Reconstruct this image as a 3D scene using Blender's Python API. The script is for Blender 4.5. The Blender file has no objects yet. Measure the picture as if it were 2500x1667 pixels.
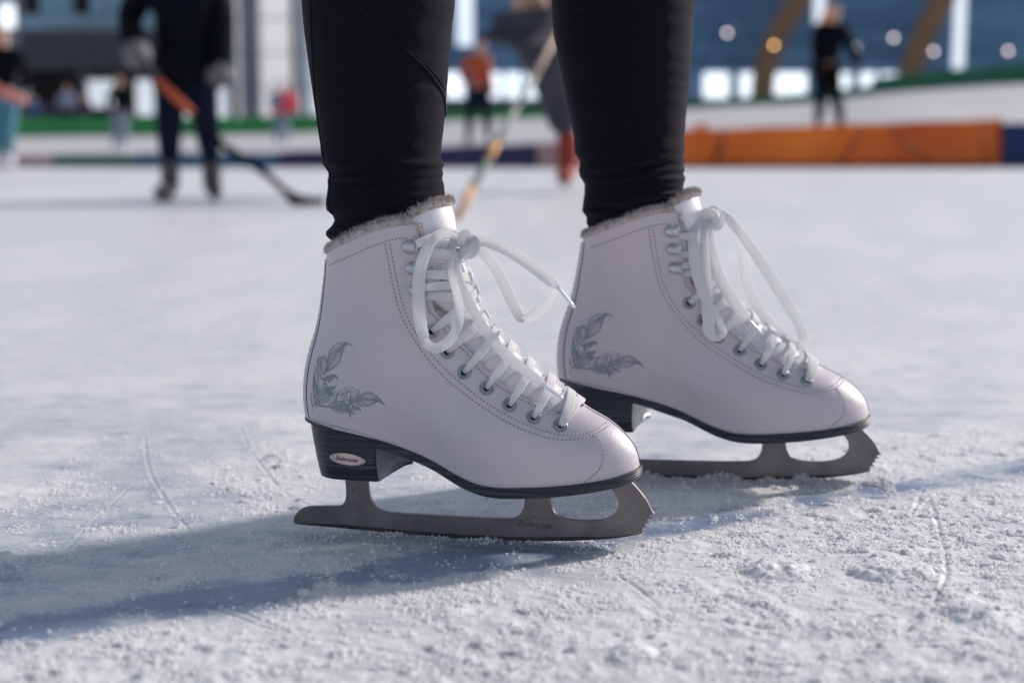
import bpy, bmesh, math, random
import numpy as np
from mathutils import Vector, Matrix

random.seed(7); rng = np.random.default_rng(7)
scene = bpy.context.scene
COL = scene.collection
R = math.radians

# ------------------------------------------------------------------ camera
FPX, CX, CY, YH = 3582.0, 1250.0, 833.5, 345.0
PITCH = math.atan((CY - YH) / FPX)
CAM = np.array([0.0, -1.1, 0.299])
RT_ = np.array([1.0, 0, 0]); FW_ = np.array([0, math.cos(PITCH), -math.sin(PITCH)]); UP_ = np.array([0, math.sin(PITCH), math.cos(PITCH)])
cam_data = bpy.data.cameras.new('camera'); cam = bpy.data.objects.new('camera', cam_data); COL.objects.link(cam)
cam_data.sensor_width = 36; cam_data.lens = FPX / 2500 * 36
cam.location = CAM; cam.rotation_euler = (math.pi / 2 - PITCH, 0, 0)
cam_data.clip_end = 2000; cam_data.clip_start = 0.02
cam_data.dof.use_dof = True
scene.camera = cam

def ray(px, py):
    return RT_ * (px - CX) / FPX + FW_ - UP_ * (py - CY) / FPX
def ground(px, py, z=0.0):
    r = ray(px, py); s = (z - CAM[2]) / r[2]
    return CAM + r * s
def at(px, py, depth):            # point on the sight line at a given distance (along Y) from the camera
    r = ray(px, py); return CAM + r * (depth / r[1])
def project(P):
    P = np.asarray(P, float); d = P - CAM
    z = d @ FW_
    return CX + FPX * (d @ RT_) / z, CY - FPX * (d @ UP_) / z

# ------------------------------------------------------------------ mesh builder
class MB:
    def __init__(s): s.v = []; s.f = []; s.m = []; s.uv = []
    def add(s, vs, fs, mi=0, uvs=None):
        o = len(s.v); s.v.extend([tuple(map(float, p)) for p in vs])
        s.uv.extend(uvs if uvs is not None else [(0.0, 0.0)] * len(vs))
        for f in fs: s.f.append(tuple(i + o for i in f)); s.m.append(mi)
    def box(s, c, sz, rot=0.0, mi=0):
        hx, hy, hz = sz[0] / 2, sz[1] / 2, sz[2] / 2; cr, sr = math.cos(rot), math.sin(rot); vs = []
        for z in (-hz, hz):
            for x, y in ((-hx, -hy), (hx, -hy), (hx, hy), (-hx, hy)):
                vs.append((c[0] + x * cr - y * sr, c[1] + x * sr + y * cr, c[2] + z))
        s.add(vs, [(0, 3, 2, 1), (4, 5, 6, 7), (0, 1, 5, 4), (1, 2, 6, 5), (2, 3, 7, 6), (3, 0, 4, 7)], mi)
    def loft(s, rings, mi=0, cap=True, close=True):
        n = len(rings[0]); vs = [p for r in rings for p in r]; fs = []
        for i in range(len(rings) - 1):
            for j in range(n if close else n - 1):
                k = (j + 1) % n
                fs.append((i * n + j, i * n + k, (i + 1) * n + k, (i + 1) * n + j))
        if cap and close:
            fs.append(tuple(range(n))[::-1]); fs.append(tuple(range((len(rings) - 1) * n, len(rings) * n)))
        s.add(vs, fs, mi)
    def tube(s, pts, rad, n=10, mi=0, cap=True):
        pts = np.asarray(pts, float); k = len(pts)
        rad = np.broadcast_to(np.asarray(rad, float), (k,))
        T = np.gradient(pts, axis=0); T /= np.linalg.norm(T, axis=1)[:, None] + 1e-12
        ref = np.array([0, 0, 1.0]) if abs(T[0][2]) < .9 else np.array([0, 1.0, 0])
        N = np.cross(T[0], ref); N /= np.linalg.norm(N); rings = []
        for i in range(k):
            N = N - T[i] * (N @ T[i]); N /= np.linalg.norm(N) + 1e-12; B = np.cross(T[i], N)
            a = np.arange(n) * 2 * math.pi / n
            rings.append(pts[i] + rad[i] * (np.cos(a)[:, None] * N + np.sin(a)[:, None] * B))
        s.loft(rings, mi, cap)
    def lathe(s, prof, O, N, n=20, mi=0, X=None, sx=1.0):   # prof: list (r, h); axis N at O
        N = np.asarray(N, float); N /= np.linalg.norm(N)
        ref = np.array([0, 0, 1.0]) if X is None else np.asarray(X, float)
        U = ref - N * (ref @ N); U /= np.linalg.norm(U); V = np.cross(N, U)
        a = np.arange(n) * 2 * math.pi / n; rings = []
        for r, h in prof:
            rings.append(O + N * h + r * (sx * np.cos(a)[:, None] * U + np.sin(a)[:, None] * V))
        s.loft(rings, mi, True)
    def ribbon(s, pts, nrm, width, thick, mi=0, n=12):
        pts = np.asarray(pts, float); k = len(pts); nrm = np.asarray(nrm, float)
        width = np.broadcast_to(np.asarray(width, float), (k,)); thick = np.broadcast_to(np.asarray(thick, float), (k,))
        T = np.gradient(pts, axis=0); T /= np.linalg.norm(T, axis=1)[:, None] + 1e-12
        L = np.concatenate([[0], np.cumsum(np.linalg.norm(np.diff(pts, axis=0), axis=1))])
        a = np.arange(n) * 2 * math.pi / n
        ca, sa = np.cos(a), np.sin(a); ca = np.sign(ca) * np.abs(ca) ** .30; sa = np.sign(sa) * np.abs(sa) ** .34
        vs = []; uv = []
        for i in range(k):
            N = nrm[i] - T[i] * (nrm[i] @ T[i]); N /= np.linalg.norm(N) + 1e-12; B = np.cross(T[i], N)
            for c_, s_ in zip(ca, sa):
                vs.append(pts[i] + B * c_ * width[i] / 2 + N * s_ * thick[i] / 2); uv.append((c_ * width[i] / 2 * 1000, L[i] * 1000))
        fs = [(i * n + j, i * n + (j + 1) % n, (i + 1) * n + (j + 1) % n, (i + 1) * n + j) for i in range(k - 1) for j in range(n)]
        fs += [tuple(range(n))[::-1], tuple(range((k - 1) * n, k * n))]
        s.add(vs, fs, mi, uv)
    def build(s, name, mats, parent=None, smooth=True, recalc=True, merge=0, label=None, mods=None):
        me = bpy.data.meshes.new(name); me.from_pydata(s.v, [], s.f)
        if not isinstance(mats, (list, tuple)): mats = [mats]
        for m in mats: me.materials.append(m)
        me.polygons.foreach_set('material_index', s.m)
        if any(u != (0.0, 0.0) for u in s.uv):
            lay = me.uv_layers.new(name='uv'); li = np.empty(len(me.loops), int); me.loops.foreach_get('vertex_index', li)
            lay.data.foreach_set('uv', np.asarray(s.uv, float)[li].ravel())
        if recalc or merge:
            bm = bmesh.new(); bm.from_mesh(me)
            if merge: bmesh.ops.remove_doubles(bm, verts=bm.verts, dist=merge)
            if recalc: bmesh.ops.recalc_face_normals(bm, faces=bm.faces)
            bm.to_mesh(me); bm.free()
        me.polygons.foreach_set('use_smooth', [smooth] * len(me.polygons)); me.update()
        o = bpy.data.objects.new(name, me); COL.objects.link(o)
        if parent is not None: o.parent = parent
        if label: o['label'] = label
        return o

def autosmooth(o, ang=35):
    me = o.data
    me.set_sharp_from_angle(angle=R(ang))

def tag(o, label=None, cat=None, group=None, kind=None):
    if label: o['label'] = label
    if cat: o['category'] = cat
    if group: o['group'] = group
    if kind: o['kind'] = kind
    return o
def empty(name, loc, rz=0.0, label=None, cat=None, group=None):
    o = bpy.data.objects.new(name, None); COL.objects.link(o); o.location = tuple(loc); o.rotation_euler = (0, 0, rz)
    o.empty_display_size = .05
    return tag(o, label, cat, group)
def copy_tree(o, parent=None):
    c = o.copy(); COL.objects.link(c); c.parent = parent
    for ch in [q for q in bpy.data.objects if q.parent == o]: copy_tree(ch, c)
    return c

# ------------------------------------------------------------------ materials
def mat(name, col=(.5, .5, .5), rough=.6, metal=0.0, spec=.5, sheen=0.0, sub=0.0, subr=(.01, .01, .01), subs=.05, coat=0.0, emit=None, estr=0):
    m = bpy.data.materials.new(name); m.use_nodes = True
    b = m.node_tree.nodes['Principled BSDF']
    b.inputs['Base Color'].default_value = (*col, 1); b.inputs['Roughness'].default_value = rough
    b.inputs['Metallic'].default_value = metal; b.inputs['Specular IOR Level'].default_value = spec
    if sheen: b.inputs['Sheen Weight'].default_value = sheen; b.inputs['Sheen Roughness'].default_value = .4
    if coat: b.inputs['Coat Weight'].default_value = coat; b.inputs['Coat Roughness'].default_value = .15
    if sub:
        b.inputs['Subsurface Weight'].default_value = sub; b.inputs['Subsurface Radius'].default_value = subr; b.inputs['Subsurface Scale'].default_value = subs
    if emit: b.inputs['Emission Color'].default_value = (*emit, 1); b.inputs['Emission Strength'].default_value = estr
    return m
class NT:
    def __init__(s, m): s.m = m; s.t = m.node_tree; s.b = s.t.nodes['Principled BSDF']
    def n(s, typ, **kw):
        x = s.t.nodes.new(typ)
        for k, v in kw.items():
            if k.startswith('i_'):
                key = k[2:].replace('_', ' ')
                key = int(key) if key.isdigit() else key
                x.inputs[key].default_value = v
            else: setattr(x, k, v)
        return x
    def l(s, a, b): s.t.links.new(a, b)
    def coords(s, which='Object', scale=(1, 1, 1), rot=(0, 0, 0)):
        c = s.n('ShaderNodeTexCoord'); mp = s.n('ShaderNodeMapping'); mp.inputs['Scale'].default_value = scale; mp.inputs['Rotation'].default_value = rot
        s.l(c.outputs[which], mp.inputs[0]); return mp.outputs[0]
    def noise(s, vec, scale, detail=3, rough=.5):
        x = s.n('ShaderNodeTexNoise'); x.inputs['Scale'].default_value = scale; x.inputs['Detail'].default_value = detail; x.inputs['Roughness'].default_value = rough
        if vec is not None: s.l(vec, x.inputs['Vector'])
        return x.outputs['Fac']
    def vor(s, vec, scale, feature='F1', rnd=1):
        x = s.n('ShaderNodeTexVoronoi'); x.feature = feature; x.inputs['Scale'].default_value = scale; x.inputs['Randomness'].default_value = rnd
        if vec is not None: s.l(vec, x.inputs['Vector'])
        return x.outputs['Distance']
    def math(s, op, a, b=None, clamp=False):
        x = s.n('ShaderNodeMath', operation=op); x.use_clamp = clamp
        for i, q in enumerate((a, b)):
            if q is None: continue
            if isinstance(q, (int, float)): x.inputs[i].default_value = q
            else: s.l(q, x.inputs[i])
        return x.outputs[0]
    def ramp(s, fac, stops):
        x = s.n('ShaderNodeValToRGB'); e = x.color_ramp.elements
        while len(e) < len(stops): e.new(.5)
        for i, (p, c) in enumerate(stops): e[i].position = p; e[i].color = (*c, 1) if len(c) == 3 else c
        s.l(fac, x.inputs[0]); return x.outputs['Color']
    def bump(s, h, strength=.5, dist=.001, prev=None):
        x = s.n('ShaderNodeBump'); x.inputs['Strength'].default_value = strength; x.inputs['Distance'].default_value = dist
        s.l(h, x.inputs['Height'])
        if prev is not None: s.l(prev, x.inputs['Normal'])
        return x.outputs[0]
    def col(s, c): s.l(c, s.b.inputs['Base Color'])
    def nor(s, x): s.l(x, s.b.inputs['Normal'])
    def rgh(s, x): s.l(x, s.b.inputs['Roughness'])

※

DIRECTIONS FOR THIS TASK
Pull every line containing the word "scene" out of the material and copy it.

FINISHED TASK
Reconstruct this image as a 3D scene using Blender's Python API. The script is for Blender 4.5. The Blender file has no objects yet. Measure the picture as if it were 2500x1667 pixels.
scene = bpy.context.scene
COL = scene.collection
scene.camera = cam